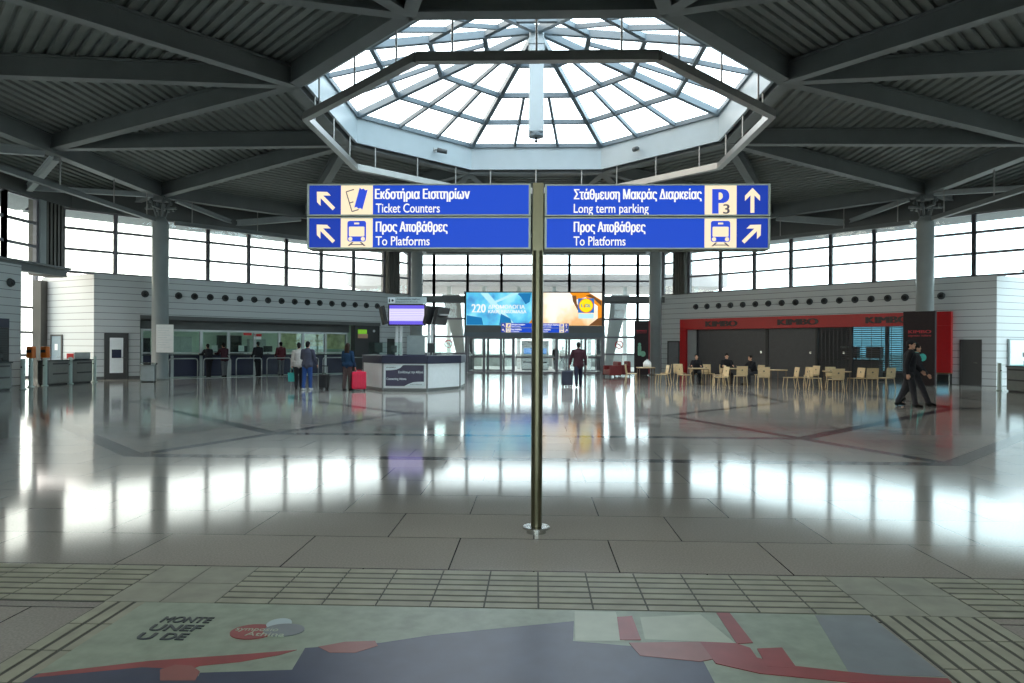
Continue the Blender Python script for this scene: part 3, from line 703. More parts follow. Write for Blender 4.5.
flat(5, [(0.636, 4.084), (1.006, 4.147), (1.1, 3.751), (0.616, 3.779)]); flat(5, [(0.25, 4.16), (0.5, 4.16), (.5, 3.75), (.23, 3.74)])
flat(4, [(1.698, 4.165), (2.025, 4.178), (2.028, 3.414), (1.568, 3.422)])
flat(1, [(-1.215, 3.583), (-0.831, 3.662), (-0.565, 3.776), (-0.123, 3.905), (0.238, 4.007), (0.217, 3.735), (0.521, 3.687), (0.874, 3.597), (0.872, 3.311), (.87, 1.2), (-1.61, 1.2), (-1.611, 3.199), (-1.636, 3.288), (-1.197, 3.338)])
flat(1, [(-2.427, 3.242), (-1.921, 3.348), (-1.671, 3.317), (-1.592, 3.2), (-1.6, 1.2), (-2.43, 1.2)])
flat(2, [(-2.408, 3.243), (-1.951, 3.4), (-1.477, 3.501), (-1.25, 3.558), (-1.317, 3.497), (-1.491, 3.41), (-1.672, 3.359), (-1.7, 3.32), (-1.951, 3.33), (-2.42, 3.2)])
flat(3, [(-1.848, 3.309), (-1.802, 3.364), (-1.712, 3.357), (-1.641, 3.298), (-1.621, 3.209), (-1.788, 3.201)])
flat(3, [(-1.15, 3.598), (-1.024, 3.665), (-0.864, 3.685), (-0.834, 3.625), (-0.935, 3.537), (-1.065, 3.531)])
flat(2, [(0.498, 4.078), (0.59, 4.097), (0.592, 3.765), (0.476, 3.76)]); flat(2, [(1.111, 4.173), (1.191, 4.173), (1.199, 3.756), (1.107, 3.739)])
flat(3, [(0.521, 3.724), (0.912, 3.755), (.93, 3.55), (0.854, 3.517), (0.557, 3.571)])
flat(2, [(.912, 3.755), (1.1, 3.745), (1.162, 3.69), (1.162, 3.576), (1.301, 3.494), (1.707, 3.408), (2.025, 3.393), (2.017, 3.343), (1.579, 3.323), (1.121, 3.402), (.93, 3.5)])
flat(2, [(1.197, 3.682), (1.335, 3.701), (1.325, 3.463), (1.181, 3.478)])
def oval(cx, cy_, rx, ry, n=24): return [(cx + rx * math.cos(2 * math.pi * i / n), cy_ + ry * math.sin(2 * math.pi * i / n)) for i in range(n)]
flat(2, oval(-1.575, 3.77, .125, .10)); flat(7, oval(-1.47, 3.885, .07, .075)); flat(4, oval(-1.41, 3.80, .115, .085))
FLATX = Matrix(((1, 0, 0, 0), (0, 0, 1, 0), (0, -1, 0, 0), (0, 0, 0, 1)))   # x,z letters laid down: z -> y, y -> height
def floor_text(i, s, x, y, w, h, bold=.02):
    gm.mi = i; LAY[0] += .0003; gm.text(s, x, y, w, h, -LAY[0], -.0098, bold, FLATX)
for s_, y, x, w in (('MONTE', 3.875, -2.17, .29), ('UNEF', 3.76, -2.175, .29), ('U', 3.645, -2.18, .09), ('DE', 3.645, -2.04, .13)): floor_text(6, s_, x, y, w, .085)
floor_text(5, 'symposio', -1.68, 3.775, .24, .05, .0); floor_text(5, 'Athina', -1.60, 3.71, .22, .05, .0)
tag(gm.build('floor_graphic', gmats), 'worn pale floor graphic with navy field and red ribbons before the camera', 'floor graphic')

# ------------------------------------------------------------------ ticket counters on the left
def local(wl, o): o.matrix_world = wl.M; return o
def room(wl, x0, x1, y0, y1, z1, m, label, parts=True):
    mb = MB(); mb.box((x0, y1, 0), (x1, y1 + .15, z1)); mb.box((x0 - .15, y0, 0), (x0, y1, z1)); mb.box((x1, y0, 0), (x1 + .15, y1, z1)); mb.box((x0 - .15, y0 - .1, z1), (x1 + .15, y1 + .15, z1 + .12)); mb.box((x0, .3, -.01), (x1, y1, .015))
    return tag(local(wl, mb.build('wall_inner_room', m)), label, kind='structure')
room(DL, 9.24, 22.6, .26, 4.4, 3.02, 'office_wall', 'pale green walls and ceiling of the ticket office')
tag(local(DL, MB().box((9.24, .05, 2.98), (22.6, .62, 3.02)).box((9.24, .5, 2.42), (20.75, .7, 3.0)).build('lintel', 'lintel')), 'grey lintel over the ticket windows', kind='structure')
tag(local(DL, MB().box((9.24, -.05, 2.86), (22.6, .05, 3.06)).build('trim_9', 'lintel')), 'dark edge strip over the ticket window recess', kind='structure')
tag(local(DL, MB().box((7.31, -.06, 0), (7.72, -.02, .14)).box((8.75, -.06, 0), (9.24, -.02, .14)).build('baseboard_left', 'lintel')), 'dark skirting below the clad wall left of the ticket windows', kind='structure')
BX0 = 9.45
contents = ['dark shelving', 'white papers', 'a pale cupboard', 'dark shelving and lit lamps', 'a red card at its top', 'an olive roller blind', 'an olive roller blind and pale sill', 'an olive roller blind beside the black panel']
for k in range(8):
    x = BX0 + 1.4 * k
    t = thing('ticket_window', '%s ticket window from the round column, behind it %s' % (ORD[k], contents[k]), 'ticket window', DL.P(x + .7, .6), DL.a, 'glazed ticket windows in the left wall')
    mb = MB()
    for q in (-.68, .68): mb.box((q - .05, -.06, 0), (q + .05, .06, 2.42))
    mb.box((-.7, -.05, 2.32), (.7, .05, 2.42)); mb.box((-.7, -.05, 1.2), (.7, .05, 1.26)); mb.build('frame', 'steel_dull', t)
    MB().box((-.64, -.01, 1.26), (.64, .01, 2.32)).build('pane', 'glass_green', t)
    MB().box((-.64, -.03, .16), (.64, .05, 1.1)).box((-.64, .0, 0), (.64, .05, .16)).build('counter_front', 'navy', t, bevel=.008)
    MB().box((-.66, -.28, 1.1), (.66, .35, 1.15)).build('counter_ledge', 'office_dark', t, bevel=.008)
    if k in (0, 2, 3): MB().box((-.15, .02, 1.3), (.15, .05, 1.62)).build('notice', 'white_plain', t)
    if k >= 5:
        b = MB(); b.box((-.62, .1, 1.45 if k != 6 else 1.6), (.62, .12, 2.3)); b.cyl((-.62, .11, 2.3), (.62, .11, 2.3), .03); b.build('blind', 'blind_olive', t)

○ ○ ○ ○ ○

## Exercise prompt
Restate the data above word for word. Skip every picture.

## Correct output
Continue the Blender Python script for this scene: part 3, from line 703. More parts follow. Write for Blender 4.5.
flat(5, [(0.636, 4.084), (1.006, 4.147), (1.1, 3.751), (0.616, 3.779)]); flat(5, [(0.25, 4.16), (0.5, 4.16), (.5, 3.75), (.23, 3.74)])
flat(4, [(1.698, 4.165), (2.025, 4.178), (2.028, 3.414), (1.568, 3.422)])
flat(1, [(-1.215, 3.583), (-0.831, 3.662), (-0.565, 3.776), (-0.123, 3.905), (0.238, 4.007), (0.217, 3.735), (0.521, 3.687), (0.874, 3.597), (0.872, 3.311), (.87, 1.2), (-1.61, 1.2), (-1.611, 3.199), (-1.636, 3.288), (-1.197, 3.338)])
flat(1, [(-2.427, 3.242), (-1.921, 3.348), (-1.671, 3.317), (-1.592, 3.2), (-1.6, 1.2), (-2.43, 1.2)])
flat(2, [(-2.408, 3.243), (-1.951, 3.4), (-1.477, 3.501), (-1.25, 3.558), (-1.317, 3.497), (-1.491, 3.41), (-1.672, 3.359), (-1.7, 3.32), (-1.951, 3.33), (-2.42, 3.2)])
flat(3, [(-1.848, 3.309), (-1.802, 3.364), (-1.712, 3.357), (-1.641, 3.298), (-1.621, 3.209), (-1.788, 3.201)])
flat(3, [(-1.15, 3.598), (-1.024, 3.665), (-0.864, 3.685), (-0.834, 3.625), (-0.935, 3.537), (-1.065, 3.531)])
flat(2, [(0.498, 4.078), (0.59, 4.097), (0.592, 3.765), (0.476, 3.76)]); flat(2, [(1.111, 4.173), (1.191, 4.173), (1.199, 3.756), (1.107, 3.739)])
flat(3, [(0.521, 3.724), (0.912, 3.755), (.93, 3.55), (0.854, 3.517), (0.557, 3.571)])
flat(2, [(.912, 3.755), (1.1, 3.745), (1.162, 3.69), (1.162, 3.576), (1.301, 3.494), (1.707, 3.408), (2.025, 3.393), (2.017, 3.343), (1.579, 3.323), (1.121, 3.402), (.93, 3.5)])
flat(2, [(1.197, 3.682), (1.335, 3.701), (1.325, 3.463), (1.181, 3.478)])
def oval(cx, cy_, rx, ry, n=24): return [(cx + rx * math.cos(2 * math.pi * i / n), cy_ + ry * math.sin(2 * math.pi * i / n)) for i in range(n)]
flat(2, oval(-1.575, 3.77, .125, .10)); flat(7, oval(-1.47, 3.885, .07, .075)); flat(4, oval(-1.41, 3.80, .115, .085))
FLATX = Matrix(((1, 0, 0, 0), (0, 0, 1, 0), (0, -1, 0, 0), (0, 0, 0, 1)))   # x,z letters laid down: z -> y, y -> height
def floor_text(i, s, x, y, w, h, bold=.02):
    gm.mi = i; LAY[0] += .0003; gm.text(s, x, y, w, h, -LAY[0], -.0098, bold, FLATX)
for s_, y, x, w in (('MONTE', 3.875, -2.17, .29), ('UNEF', 3.76, -2.175, .29), ('U', 3.645, -2.18, .09), ('DE', 3.645, -2.04, .13)): floor_text(6, s_, x, y, w, .085)
floor_text(5, 'symposio', -1.68, 3.775, .24, .05, .0); floor_text(5, 'Athina', -1.60, 3.71, .22, .05, .0)
tag(gm.build('floor_graphic', gmats), 'worn pale floor graphic with navy field and red ribbons before the camera', 'floor graphic')

# ------------------------------------------------------------------ ticket counters on the left
def local(wl, o): o.matrix_world = wl.M; return o
def room(wl, x0, x1, y0, y1, z1, m, label, parts=True):
    mb = MB(); mb.box((x0, y1, 0), (x1, y1 + .15, z1)); mb.box((x0 - .15, y0, 0), (x0, y1, z1)); mb.box((x1, y0, 0), (x1 + .15, y1, z1)); mb.box((x0 - .15, y0 - .1, z1), (x1 + .15, y1 + .15, z1 + .12)); mb.box((x0, .3, -.01), (x1, y1, .015))
    return tag(local(wl, mb.build('wall_inner_room', m)), label, kind='structure')
room(DL, 9.24, 22.6, .26, 4.4, 3.02, 'office_wall', 'pale green walls and ceiling of the ticket office')
tag(local(DL, MB().box((9.24, .05, 2.98), (22.6, .62, 3.02)).box((9.24, .5, 2.42), (20.75, .7, 3.0)).build('lintel', 'lintel')), 'grey lintel over the ticket windows', kind='structure')
tag(local(DL, MB().box((9.24, -.05, 2.86), (22.6, .05, 3.06)).build('trim_9', 'lintel')), 'dark edge strip over the ticket window recess', kind='structure')
tag(local(DL, MB().box((7.31, -.06, 0), (7.72, -.02, .14)).box((8.75, -.06, 0), (9.24, -.02, .14)).build('baseboard_left', 'lintel')), 'dark skirting below the clad wall left of the ticket windows', kind='structure')
BX0 = 9.45
contents = ['dark shelving', 'white papers', 'a pale cupboard', 'dark shelving and lit lamps', 'a red card at its top', 'an olive roller blind', 'an olive roller blind and pale sill', 'an olive roller blind beside the black panel']
for k in range(8):
    x = BX0 + 1.4 * k
    t = thing('ticket_window', '%s ticket window from the round column, behind it %s' % (ORD[k], contents[k]), 'ticket window', DL.P(x + .7, .6), DL.a, 'glazed ticket windows in the left wall')
    mb = MB()
    for q in (-.68, .68): mb.box((q - .05, -.06, 0), (q + .05, .06, 2.42))
    mb.box((-.7, -.05, 2.32), (.7, .05, 2.42)); mb.box((-.7, -.05, 1.2), (.7, .05, 1.26)); mb.build('frame', 'steel_dull', t)
    MB().box((-.64, -.01, 1.26), (.64, .01, 2.32)).build('pane', 'glass_green', t)
    MB().box((-.64, -.03, .16), (.64, .05, 1.1)).box((-.64, .0, 0), (.64, .05, .16)).build('counter_front', 'navy', t, bevel=.008)
    MB().box((-.66, -.28, 1.1), (.66, .35, 1.15)).build('counter_ledge', 'office_dark', t, bevel=.008)
    if k in (0, 2, 3): MB().box((-.15, .02, 1.3), (.15, .05, 1.62)).build('notice', 'white_plain', t)
    if k >= 5:
        b = MB(); b.box((-.62, .1, 1.45 if k != 6 else 1.6), (.62, .12, 2.3)); b.cyl((-.62, .11, 2.3), (.62, .11, 2.3), .03); b.build('blind', 'blind_olive', t)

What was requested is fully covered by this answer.